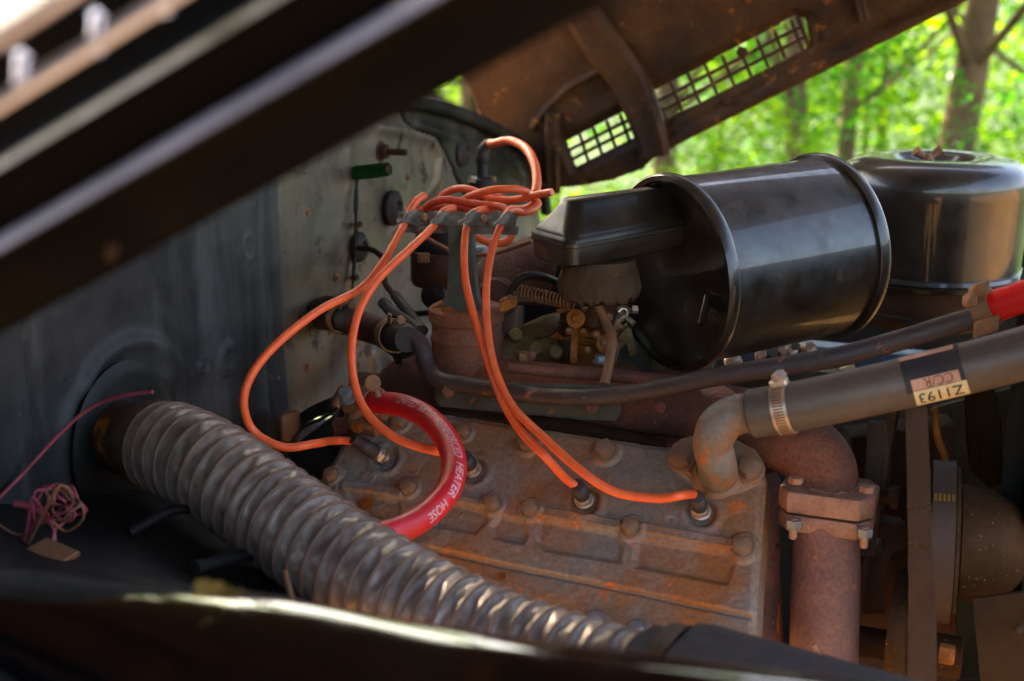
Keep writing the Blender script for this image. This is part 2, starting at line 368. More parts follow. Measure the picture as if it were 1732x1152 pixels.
# ================================================================== SETTING: ground, trees
def ground():
    xs = np.concatenate([-np.geomspace(120, 1, 22), np.linspace(-.8, .8, 4), np.geomspace(1, 120, 22)]); ys = xs.copy()
    mb = MB(); n = len(xs)
    for y in ys:
        for x in xs:
            z = 0.0
            if y > 3.6: z = -3.0*ss(3.6, 16, np.array(y)) + .04*max(0, y-22)
            mb.v.append((x, y, float(z) + (random.uniform(-.03, .03) if y > 4 else 0)))
    for j in range(n-1):
        for i in range(n-1): mb.f.append((j*n+i, j*n+i+1, (j+1)*n+i+1, (j+1)*n+i))
    struct(obj('ground', mb, 'earth', None, loc=(0, 0, 0)))
ground()
mb = MB(); mb.v = [(-60, -7, .004), (60, -7, .004), (60, 3.4, .004), (-60, 3.4, .004)]; mb.f = [(0, 1, 2, 3)]
struct(obj('bounce_drive', mb, 'drive', None, loc=(0, 0, 0)))  # unseen dry ground, added and coloured to bounce warm light into the bay
def gz(y): return (-3.0*float(ss(3.6, 16, np.array(y))) + .04*max(0, y-22)) if y > 3.6 else 0
def crown_mesh(seed, n, leaf, lumps, mat):
    rs = np.random.RandomState(seed); mb = MB()
    pts = []
    cl = [(rs.normal(0, .5, 3)*np.array([1, 1, .7]), rs.uniform(.22, .5)) for _ in range(lumps)]
    for i in range(n):
        c, r = cl[rs.randint(lumps)]
        d = rs.normal(0, 1, 3); d /= np.linalg.norm(d); p = c + d*r*rs.uniform(.55, 1)**.5
        ax = rs.normal(0, 1, 3); ax[2] *= .5; ax /= np.linalg.norm(ax); up = rs.normal(0, 1, 3) + np.array([0, 0, 1.0]); s_ = np.cross(ax, up); s_ /= np.linalg.norm(s_)+1e-9
        L = leaf*rs.uniform(.6, 1.3); k = len(mb.v); dn = np.cross(ax, s_)*L*.15
        mb.v += [tuple(p), tuple(p+ax*L*.45+s_*L*.32+dn), tuple(p+ax*L), tuple(p+ax*L*.45-s_*L*.32+dn)]; mb.f += [(k, k+1, k+2), (k, k+2, k+3)]
    me = bpy.data.meshes.new('crown'); me.from_pydata(mb.v, [], mb.f); me.materials.append(M[mat]); return me
CROWNS = [crown_mesh(1, 9500, .031, 14, 'leaf'), crown_mesh(2, 9500, .030, 16, 'leaf2'), crown_mesh(3, 9000, .033, 12, 'leaf')]
def trunk_mesh(seed, h, r, lean):
    rs = random.Random(seed); mb = MB(); lx, ly = lean
    main = [V((lx*t*h + rs.uniform(-.04, .04)*h*.3*t, ly*t*h, h*t)) for t in (0, .2, .4, .6, .8, 1)]
    mb.tube(main, [r*1.35, r, r*.85, r*.7, r*.5, r*.3], 10, 4)
    for k in range(5):
        b = main[2+k//2]; a = rs.uniform(0, 6.28); q = V((math.cos(a), math.sin(a), .8))
        mb.tube([b, b+q*h*.15, b+q*h*.3+V((0, 0, h*.06))], [r*.26, r*.18, r*.07], 7, 3)
    return mb
def tree(x, y, h, r, lean, cr, crown, label, group, seed):
    b = V((x, y, gz(y)))
    t = thing('tree', label, 'tree', b, group)
    mb = trunk_mesh(seed, h, r, lean); mb.v = [tuple(V(p)+b) for p in mb.v]
    obj('trunk', mb, 'bark', t)
    o = bpy.data.objects.new('crown', CROWNS[crown]); link(o, t)
    o.location = (lean[0]*h*.8, lean[1]*h*.8, h*.78); o.scale = cr; o.rotation_euler = (0, 0, seed*1.7)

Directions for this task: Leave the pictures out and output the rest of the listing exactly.

Response below:
Keep writing the Blender script for this image. This is part 2, starting at line 368. More parts follow. Measure the picture as if it were 1732x1152 pixels.
# ================================================================== SETTING: ground, trees
def ground():
    xs = np.concatenate([-np.geomspace(120, 1, 22), np.linspace(-.8, .8, 4), np.geomspace(1, 120, 22)]); ys = xs.copy()
    mb = MB(); n = len(xs)
    for y in ys:
        for x in xs:
            z = 0.0
            if y > 3.6: z = -3.0*ss(3.6, 16, np.array(y)) + .04*max(0, y-22)
            mb.v.append((x, y, float(z) + (random.uniform(-.03, .03) if y > 4 else 0)))
    for j in range(n-1):
        for i in range(n-1): mb.f.append((j*n+i, j*n+i+1, (j+1)*n+i+1, (j+1)*n+i))
    struct(obj('ground', mb, 'earth', None, loc=(0, 0, 0)))
ground()
mb = MB(); mb.v = [(-60, -7, .004), (60, -7, .004), (60, 3.4, .004), (-60, 3.4, .004)]; mb.f = [(0, 1, 2, 3)]
struct(obj('bounce_drive', mb, 'drive', None, loc=(0, 0, 0)))  # unseen dry ground, added and coloured to bounce warm light into the bay
def gz(y): return (-3.0*float(ss(3.6, 16, np.array(y))) + .04*max(0, y-22)) if y > 3.6 else 0
def crown_mesh(seed, n, leaf, lumps, mat):
    rs = np.random.RandomState(seed); mb = MB()
    pts = []
    cl = [(rs.normal(0, .5, 3)*np.array([1, 1, .7]), rs.uniform(.22, .5)) for _ in range(lumps)]
    for i in range(n):
        c, r = cl[rs.randint(lumps)]
        d = rs.normal(0, 1, 3); d /= np.linalg.norm(d); p = c + d*r*rs.uniform(.55, 1)**.5
        ax = rs.normal(0, 1, 3); ax[2] *= .5; ax /= np.linalg.norm(ax); up = rs.normal(0, 1, 3) + np.array([0, 0, 1.0]); s_ = np.cross(ax, up); s_ /= np.linalg.norm(s_)+1e-9
        L = leaf*rs.uniform(.6, 1.3); k = len(mb.v); dn = np.cross(ax, s_)*L*.15
        mb.v += [tuple(p), tuple(p+ax*L*.45+s_*L*.32+dn), tuple(p+ax*L), tuple(p+ax*L*.45-s_*L*.32+dn)]; mb.f += [(k, k+1, k+2), (k, k+2, k+3)]
    me = bpy.data.meshes.new('crown'); me.from_pydata(mb.v, [], mb.f); me.materials.append(M[mat]); return me
CROWNS = [crown_mesh(1, 9500, .031, 14, 'leaf'), crown_mesh(2, 9500, .030, 16, 'leaf2'), crown_mesh(3, 9000, .033, 12, 'leaf')]
def trunk_mesh(seed, h, r, lean):
    rs = random.Random(seed); mb = MB(); lx, ly = lean
    main = [V((lx*t*h + rs.uniform(-.04, .04)*h*.3*t, ly*t*h, h*t)) for t in (0, .2, .4, .6, .8, 1)]
    mb.tube(main, [r*1.35, r, r*.85, r*.7, r*.5, r*.3], 10, 4)
    for k in range(5):
        b = main[2+k//2]; a = rs.uniform(0, 6.28); q = V((math.cos(a), math.sin(a), .8))
        mb.tube([b, b+q*h*.15, b+q*h*.3+V((0, 0, h*.06))], [r*.26, r*.18, r*.07], 7, 3)
    return mb
def tree(x, y, h, r, lean, cr, crown, label, group, seed):
    b = V((x, y, gz(y)))
    t = thing('tree', label, 'tree', b, group)
    mb = trunk_mesh(seed, h, r, lean); mb.v = [tuple(V(p)+b) for p in mb.v]
    obj('trunk', mb, 'bark', t)
    o = bpy.data.objects.new('crown', CROWNS[crown]); link(o, t)
    o.location = (lean[0]*h*.8, lean[1]*h*.8, h*.78); o.scale = cr; o.rotation_euler = (0, 0, seed*1.7)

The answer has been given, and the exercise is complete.